5.23.2005

 

Terrore a Cuba

Ho appena letto il resoconto della drammatica avventura occorsa alla giornalista di Repubblica a Cuba. Davvero un’ esperienza drammatica che per lunghi attimi ha fatto correre un brivido lungo la mia schiena; un’avventura da far sembrare quella della Sgrena, in Iraq, una passeggiata di salute.
Un racconto scritto con dovizia di particolari, alla Stephen King.
Il terrore della giornalista al momento di salire sull’auto color kaki, vecchia degli anni 70, un pezzo da museo che solo a Cuba può circolare e sgommare, correre lungo la strada verso l’aeroporto. Il disprezzo per i cubani che la fanno accomodare in sedie similpelle, e che dire dell’onta subita quando la costringono a pagare la Cocacola che nemmeno aveva ordinato?
Sono cose che colpiscono l’opinione pubblica e che in fondo rincuorano i nostri poveri animi, ricordandoci che noi, sì, abbiamo la democrazia.
La giornalista ammette candidamente di aver violato le leggi di un paese straniero, ma tiene a precisare che, se è stata espulsa è perchè Fidel Castro è un dittatore.
Fidel Castro è un dittatore perchè espelle dal suo paese chi vìola le leggi.
In effetti sono stati due i giornalisti italiani rimpatriati, ma ammetto candidamente di aver omesso di leggere l’altro racconto dell’altro protagonista, pensando che uno fosse più che sufficiente, anche perchè dal titolo sul Corriere era facile capire che a Cuba fosse peggio che in Iraq. Tanto mi è bastato.
Sarebbero molte e troppo scontate le cose da dire, per esempio pensando a Guantanamo dove un numero imprecisato di persone vengono torturate a volte uccise, vengono sottoposte a qualunque genee di umiliazione fisica e morale, senza che nessuno possa raccontarle. Non unltimo l’episodio, poi smentito, del Corano gettato dentro una latrina.
Chissà poi se la brava giornalista, offesa da un rimpatrio incruento su un reperto di *archeologia industriale* si sia chiesta il perchè a Cuba certi cartorci possano ancora girare per le strade, dove comunque non ci sono riservisti dell’esercito che ti sparano addosso, rendendoti l’ultimo eroe dei giorni nostri.
Ma per non fare quelli che frugano nell’ immondizia altrui si potrebbe dare uno sguardo dentro ai nostri cassonetti, quelli della libertà di opinione e di manifestazione come a Genova, alla scuola Diaz e Bolzaneto, alla cinquantina tra militari e poliziotti rinviati a giudizio.
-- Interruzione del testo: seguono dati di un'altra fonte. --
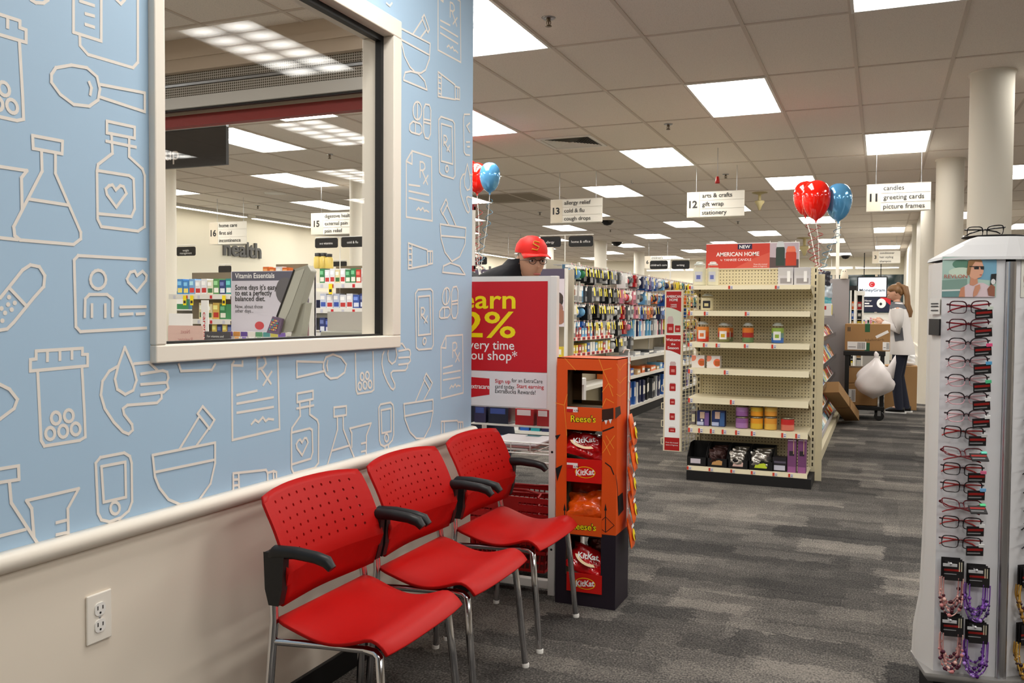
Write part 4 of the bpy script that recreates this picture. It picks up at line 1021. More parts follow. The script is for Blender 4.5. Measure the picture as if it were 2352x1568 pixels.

Ma come ho detto sarebbe scontato, come lo sarebbe riportare l’allarme di Amnesty International e dell’Europa che denunciano l’Italia per il mancato rispetto dei diritti civili degli immigrati.
Ci sono dittatori e dittatori, un po’ come i detersivi uno laverà un po’ più bianco dell’altro. Bisognerebbe poter scegliere e se fosse per me, tra Castro, Bush e i detersivi più o meno autorevoli ma sempre democratici offerti dall’Italia o dall’Inghilterra, continuerei a comprare Castro mai reo di aver prodotto della pubblicità ingannevole.
Basterebbe provare a dichiararsi comunisti all’arrivo sul democratico suolo statunitense, per vedere se ti si lascia passare il varco dogana, oppure ricordarsi delle suore cattoliche arrestate tre anni fa a New York per aver partecipato ad una manifestazione per la pace.
Nonostante tutto però, quel che giusto e giusto ed allora tutta la mia solidarietà e comprensione vada a Francesca Caferri; è davvero inacettabile che non sia stata trasportata in un SUV con i gommoni larghi quanto una Panda, e che abbia dovuto poggiare le chiappe su una scomoda sedia in similpelle che peraltro fa pure sudare.